However, it's just not a "Non-fiction novel".
It's a good novelization of a historical fact. Not a damn thing wrong with that. I also don't object to his creative recreation of conversations and events that he couldn't possibly have been at. Cornelius Ryan did that in "The Longest Day" and no one pillories him over that.
It's just that Truman fudged the facts when he had them available because it made for a better story and THEN bragged to George Plimpton and anyone else who'd listen to him that his novel was "immaculately factual".
Dear Truman . . . in a pig's eye.
Maybe it's the historian in me, but to have 8000 pages of notes (that he refused to ever show anyone since "the novel stands on its own"), and to still make blatant mistakes or even faking facts to make certain points just rubs me the wrong way. Paying Donald Cullivan to stand in for Capote in the jail scenes with Perry Smith is so unethical it's painful. It was wrong to try and pay Herbert Nye to not say anything about the book when Nye complained about how he and other Kansas Bureau of Investigation members were given short shrift by Capote. Now, there's nothing wrong with the fact that Capote and Albert Dewey became friends during the investigation.
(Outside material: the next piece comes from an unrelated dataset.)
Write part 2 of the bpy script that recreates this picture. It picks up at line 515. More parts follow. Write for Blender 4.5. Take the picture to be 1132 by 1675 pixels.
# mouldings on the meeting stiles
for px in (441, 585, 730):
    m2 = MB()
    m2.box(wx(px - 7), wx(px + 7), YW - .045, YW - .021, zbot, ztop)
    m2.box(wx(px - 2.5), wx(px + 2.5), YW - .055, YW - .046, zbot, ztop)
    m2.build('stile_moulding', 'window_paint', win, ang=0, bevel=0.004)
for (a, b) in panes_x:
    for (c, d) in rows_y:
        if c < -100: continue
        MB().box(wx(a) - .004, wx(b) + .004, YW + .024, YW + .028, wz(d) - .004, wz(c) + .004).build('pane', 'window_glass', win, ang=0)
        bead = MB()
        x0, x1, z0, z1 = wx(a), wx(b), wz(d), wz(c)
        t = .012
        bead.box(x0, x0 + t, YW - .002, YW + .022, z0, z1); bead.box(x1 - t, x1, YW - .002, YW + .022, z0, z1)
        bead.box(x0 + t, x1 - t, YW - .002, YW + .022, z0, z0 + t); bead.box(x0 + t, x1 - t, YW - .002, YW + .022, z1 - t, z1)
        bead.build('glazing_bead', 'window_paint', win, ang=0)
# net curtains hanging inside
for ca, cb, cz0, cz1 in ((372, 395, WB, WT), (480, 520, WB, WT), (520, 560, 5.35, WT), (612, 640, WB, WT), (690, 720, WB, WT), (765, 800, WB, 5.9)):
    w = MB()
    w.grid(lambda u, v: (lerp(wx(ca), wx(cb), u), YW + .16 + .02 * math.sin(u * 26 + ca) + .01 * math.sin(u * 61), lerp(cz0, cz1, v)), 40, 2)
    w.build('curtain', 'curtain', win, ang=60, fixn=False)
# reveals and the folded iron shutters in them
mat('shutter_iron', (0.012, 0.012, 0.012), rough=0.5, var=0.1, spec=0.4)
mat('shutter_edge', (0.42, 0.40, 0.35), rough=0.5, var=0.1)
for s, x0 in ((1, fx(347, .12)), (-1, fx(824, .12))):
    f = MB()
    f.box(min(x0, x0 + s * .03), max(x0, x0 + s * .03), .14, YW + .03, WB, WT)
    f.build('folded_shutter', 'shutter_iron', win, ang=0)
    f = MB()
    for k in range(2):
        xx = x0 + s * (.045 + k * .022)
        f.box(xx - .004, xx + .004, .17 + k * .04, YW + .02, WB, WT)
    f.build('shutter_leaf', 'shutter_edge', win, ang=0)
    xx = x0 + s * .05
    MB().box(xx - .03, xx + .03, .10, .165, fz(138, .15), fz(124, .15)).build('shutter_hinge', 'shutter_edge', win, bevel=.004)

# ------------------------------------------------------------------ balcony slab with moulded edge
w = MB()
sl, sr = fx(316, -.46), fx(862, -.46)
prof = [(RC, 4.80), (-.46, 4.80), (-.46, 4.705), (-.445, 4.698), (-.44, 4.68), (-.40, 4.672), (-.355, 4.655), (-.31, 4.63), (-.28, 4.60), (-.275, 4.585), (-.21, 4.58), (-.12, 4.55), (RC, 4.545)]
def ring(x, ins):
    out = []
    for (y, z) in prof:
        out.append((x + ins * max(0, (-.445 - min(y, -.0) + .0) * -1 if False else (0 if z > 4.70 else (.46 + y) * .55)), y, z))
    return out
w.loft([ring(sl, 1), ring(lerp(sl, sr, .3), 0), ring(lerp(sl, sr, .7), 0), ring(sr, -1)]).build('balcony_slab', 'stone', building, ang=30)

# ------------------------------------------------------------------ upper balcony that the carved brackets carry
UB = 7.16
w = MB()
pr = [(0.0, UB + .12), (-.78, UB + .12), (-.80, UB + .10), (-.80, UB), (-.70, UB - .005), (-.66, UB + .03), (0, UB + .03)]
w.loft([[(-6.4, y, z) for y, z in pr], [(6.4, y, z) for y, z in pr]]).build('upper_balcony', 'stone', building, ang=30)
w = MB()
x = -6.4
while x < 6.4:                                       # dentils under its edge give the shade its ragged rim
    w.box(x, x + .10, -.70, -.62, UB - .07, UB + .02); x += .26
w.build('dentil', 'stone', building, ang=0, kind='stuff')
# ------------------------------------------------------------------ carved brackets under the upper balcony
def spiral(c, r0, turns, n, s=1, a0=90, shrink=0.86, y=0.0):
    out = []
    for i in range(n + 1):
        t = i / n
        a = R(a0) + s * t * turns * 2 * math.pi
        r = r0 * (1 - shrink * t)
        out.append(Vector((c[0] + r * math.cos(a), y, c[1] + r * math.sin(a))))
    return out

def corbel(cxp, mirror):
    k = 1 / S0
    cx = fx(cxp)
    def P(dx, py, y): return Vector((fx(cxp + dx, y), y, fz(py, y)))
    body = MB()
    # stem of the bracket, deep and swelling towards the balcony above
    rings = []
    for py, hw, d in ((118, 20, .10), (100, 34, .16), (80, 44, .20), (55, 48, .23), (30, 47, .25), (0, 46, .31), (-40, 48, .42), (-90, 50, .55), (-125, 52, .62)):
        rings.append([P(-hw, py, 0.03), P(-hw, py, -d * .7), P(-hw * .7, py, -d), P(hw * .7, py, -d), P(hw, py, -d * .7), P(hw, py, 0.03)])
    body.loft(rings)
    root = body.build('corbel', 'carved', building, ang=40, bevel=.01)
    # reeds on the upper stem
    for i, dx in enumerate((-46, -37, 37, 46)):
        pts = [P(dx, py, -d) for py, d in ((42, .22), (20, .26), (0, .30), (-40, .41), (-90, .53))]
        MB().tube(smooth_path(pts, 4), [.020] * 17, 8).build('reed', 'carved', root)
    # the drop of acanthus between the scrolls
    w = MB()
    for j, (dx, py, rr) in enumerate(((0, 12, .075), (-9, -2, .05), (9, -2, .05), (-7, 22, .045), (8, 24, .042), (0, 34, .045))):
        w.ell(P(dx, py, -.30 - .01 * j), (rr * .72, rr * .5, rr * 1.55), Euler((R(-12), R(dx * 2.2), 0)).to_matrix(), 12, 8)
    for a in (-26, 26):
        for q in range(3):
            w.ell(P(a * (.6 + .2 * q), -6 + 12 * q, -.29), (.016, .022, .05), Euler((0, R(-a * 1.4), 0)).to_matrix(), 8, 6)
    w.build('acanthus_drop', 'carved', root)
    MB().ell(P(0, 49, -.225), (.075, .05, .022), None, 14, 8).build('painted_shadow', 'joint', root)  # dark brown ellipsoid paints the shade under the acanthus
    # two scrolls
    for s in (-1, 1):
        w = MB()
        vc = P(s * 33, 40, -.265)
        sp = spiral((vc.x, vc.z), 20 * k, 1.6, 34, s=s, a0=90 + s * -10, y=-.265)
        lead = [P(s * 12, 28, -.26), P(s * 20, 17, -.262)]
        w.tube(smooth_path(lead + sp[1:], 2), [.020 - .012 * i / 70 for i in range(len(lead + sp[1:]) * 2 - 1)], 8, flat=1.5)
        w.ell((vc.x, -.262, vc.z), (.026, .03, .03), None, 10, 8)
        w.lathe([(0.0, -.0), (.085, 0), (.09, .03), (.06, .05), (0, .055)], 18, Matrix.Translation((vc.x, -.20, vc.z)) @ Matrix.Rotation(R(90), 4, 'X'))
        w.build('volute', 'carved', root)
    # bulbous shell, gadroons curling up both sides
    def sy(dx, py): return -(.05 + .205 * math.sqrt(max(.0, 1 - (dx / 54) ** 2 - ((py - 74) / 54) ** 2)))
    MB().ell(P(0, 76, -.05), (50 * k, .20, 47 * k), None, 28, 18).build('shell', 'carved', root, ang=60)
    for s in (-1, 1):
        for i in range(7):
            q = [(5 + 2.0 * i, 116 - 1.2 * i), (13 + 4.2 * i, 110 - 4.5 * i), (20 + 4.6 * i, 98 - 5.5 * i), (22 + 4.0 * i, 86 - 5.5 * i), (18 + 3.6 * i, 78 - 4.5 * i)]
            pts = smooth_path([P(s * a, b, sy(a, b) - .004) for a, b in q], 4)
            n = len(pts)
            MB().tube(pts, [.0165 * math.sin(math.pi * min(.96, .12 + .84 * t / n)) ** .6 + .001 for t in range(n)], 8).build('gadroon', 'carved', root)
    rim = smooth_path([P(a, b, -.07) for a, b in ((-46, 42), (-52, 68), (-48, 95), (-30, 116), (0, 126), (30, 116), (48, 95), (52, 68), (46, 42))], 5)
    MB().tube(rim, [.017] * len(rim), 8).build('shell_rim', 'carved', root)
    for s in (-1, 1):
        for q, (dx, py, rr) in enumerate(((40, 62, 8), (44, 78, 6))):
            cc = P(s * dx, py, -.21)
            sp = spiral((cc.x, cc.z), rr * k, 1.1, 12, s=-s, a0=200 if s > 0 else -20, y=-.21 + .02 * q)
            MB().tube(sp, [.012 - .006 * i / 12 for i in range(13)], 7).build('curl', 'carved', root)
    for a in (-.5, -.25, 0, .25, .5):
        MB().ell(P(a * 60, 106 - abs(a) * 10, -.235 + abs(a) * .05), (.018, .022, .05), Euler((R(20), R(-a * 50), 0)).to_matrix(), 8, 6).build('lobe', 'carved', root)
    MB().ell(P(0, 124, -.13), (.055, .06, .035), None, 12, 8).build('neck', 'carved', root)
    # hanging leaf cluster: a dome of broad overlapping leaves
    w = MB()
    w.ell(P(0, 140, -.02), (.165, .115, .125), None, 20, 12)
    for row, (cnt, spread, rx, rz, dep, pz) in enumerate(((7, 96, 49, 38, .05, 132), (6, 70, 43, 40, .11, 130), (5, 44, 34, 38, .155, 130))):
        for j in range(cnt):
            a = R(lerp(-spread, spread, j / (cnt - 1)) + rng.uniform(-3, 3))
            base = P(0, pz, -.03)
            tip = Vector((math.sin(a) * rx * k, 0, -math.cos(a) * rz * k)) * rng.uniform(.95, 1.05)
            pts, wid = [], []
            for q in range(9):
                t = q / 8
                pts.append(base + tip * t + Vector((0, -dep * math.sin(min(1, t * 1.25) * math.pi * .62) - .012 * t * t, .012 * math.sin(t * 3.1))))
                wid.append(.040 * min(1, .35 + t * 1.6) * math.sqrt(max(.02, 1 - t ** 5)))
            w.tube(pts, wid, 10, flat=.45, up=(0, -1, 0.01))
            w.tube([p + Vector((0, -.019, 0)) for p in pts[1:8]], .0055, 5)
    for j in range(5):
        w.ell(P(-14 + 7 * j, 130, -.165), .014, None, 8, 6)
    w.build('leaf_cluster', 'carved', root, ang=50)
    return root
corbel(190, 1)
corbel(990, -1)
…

Dewey, according to everything I've researched was a good cop in his own right, but some of the stories attributed to him by Capote were actually other men on his staff.
And this just starts to scrape the surface of the errors, inaccuracies or blatant mistellings of the facts in the book.
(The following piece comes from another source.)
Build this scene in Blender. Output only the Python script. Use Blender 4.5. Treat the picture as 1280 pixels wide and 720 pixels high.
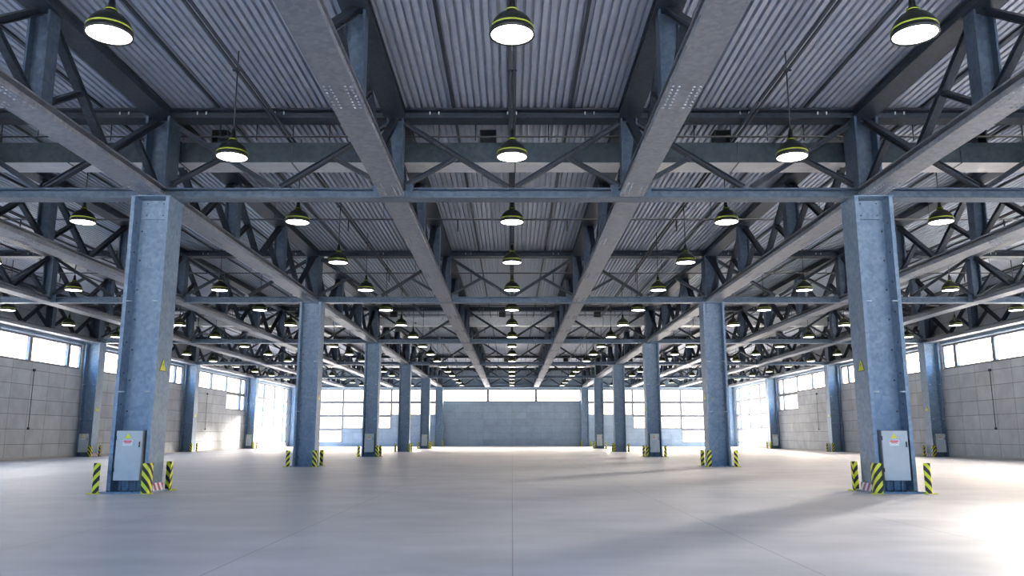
import bpy, bmesh, math, random
from mathutils import Vector, Matrix, Euler
random.seed(7)
for o in list(bpy.data.objects): bpy.data.objects.remove(o)
S = bpy.context.scene
COL = S.collection

# ------------------------------------------------------------------ camera
F_PX = 1011.0
cd = bpy.data.cameras.new('camera'); cam = bpy.data.objects.new('camera', cd); COL.objects.link(cam)
cd.sensor_width = 36; cd.lens = F_PX / 1280 * 36; cd.clip_end = 2000; cd.clip_start = .05
cam.location = (0, 0, 1.63)
cam.rotation_euler = (math.pi / 2 + math.atan(184.5 / F_PX), 0, 0)
S.camera = cam

# ------------------------------------------------------------------ world (bright hazy horizon ahead, blue sky behind the camera)
W = bpy.data.worlds.new('sky'); S.world = W; W.use_nodes = True
nt = W.node_tree; nt.nodes.clear()
tc = nt.nodes.new('ShaderNodeTexCoord'); sep = nt.nodes.new('ShaderNodeSeparateXYZ')
nt.links.new(tc.outputs['Generated'], sep.inputs[0])
dt = nt.nodes.new('ShaderNodeVectorMath'); dt.operation = 'DOT_PRODUCT'; dt.inputs[1].default_value = (.66, .75, 0)
nt.links.new(tc.outputs['Generated'], dt.inputs[0])
mr = nt.nodes.new('ShaderNodeMapRange'); mr.inputs['From Min'].default_value = .68; mr.inputs['From Max'].default_value = -.25
nt.links.new(dt.outputs['Value'], mr.inputs['Value'])
mx = nt.nodes.new('ShaderNodeMix'); mx.data_type = 'RGBA'
nt.links.new(mr.outputs['Result'], mx.inputs['Factor'])
SKY_SUNWARD = (23, 19.4, 15.6, 1); SKY_AWAY = (2.7, 4.2, 6.4, 1); SKY_BEHIND = (1.25, 2.7, 4.9, 1)
mx.inputs['A'].default_value = SKY_SUNWARD; mx.inputs['B'].default_value = SKY_AWAY
bg = nt.nodes.new('ShaderNodeBackground')
el = nt.nodes.new('ShaderNodeMapRange'); el.inputs['From Min'].default_value = .04; el.inputs['From Max'].default_value = .3
el.inputs['To Min'].default_value = .2; el.inputs['To Max'].default_value = 1.95      # sky dimmed near the horizon to keep window rails visible, brighter above for fill
nt.links.new(sep.outputs['Z'], el.inputs['Value']); nt.links.new(el.outputs['Result'], bg.inputs['Strength'])
mb = nt.nodes.new('ShaderNodeMapRange'); mb.inputs['From Min'].default_value = -.15; mb.inputs['From Max'].default_value = -.6
nt.links.new(sep.outputs['Y'], mb.inputs['Value'])
mx2 = nt.nodes.new('ShaderNodeMix'); mx2.data_type = 'RGBA'; mx2.inputs['B'].default_value = SKY_BEHIND
nt.links.new(mb.outputs['Result'], mx2.inputs['Factor']); nt.links.new(mx.outputs['Result'], mx2.inputs['A'])
nt.links.new(mx2.outputs['Result'], bg.inputs['Color'])
wo = nt.nodes.new('ShaderNodeOutputWorld'); nt.links.new(bg.outputs[0], wo.inputs[0])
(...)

As I said, it's a great novel, but its just barely more accurate than your average Wikipedia entry. There's a lot of story that Capote left out and let's just say, some people weren't quite as sympathetic as Capote made them out to be. It's probably a good thing people were a lot less litigious back in 1965 than they are today or Capote might have been passing out a lot of that $2,000,000 he made on the book to a bunch of people in Holcomb, Kansas.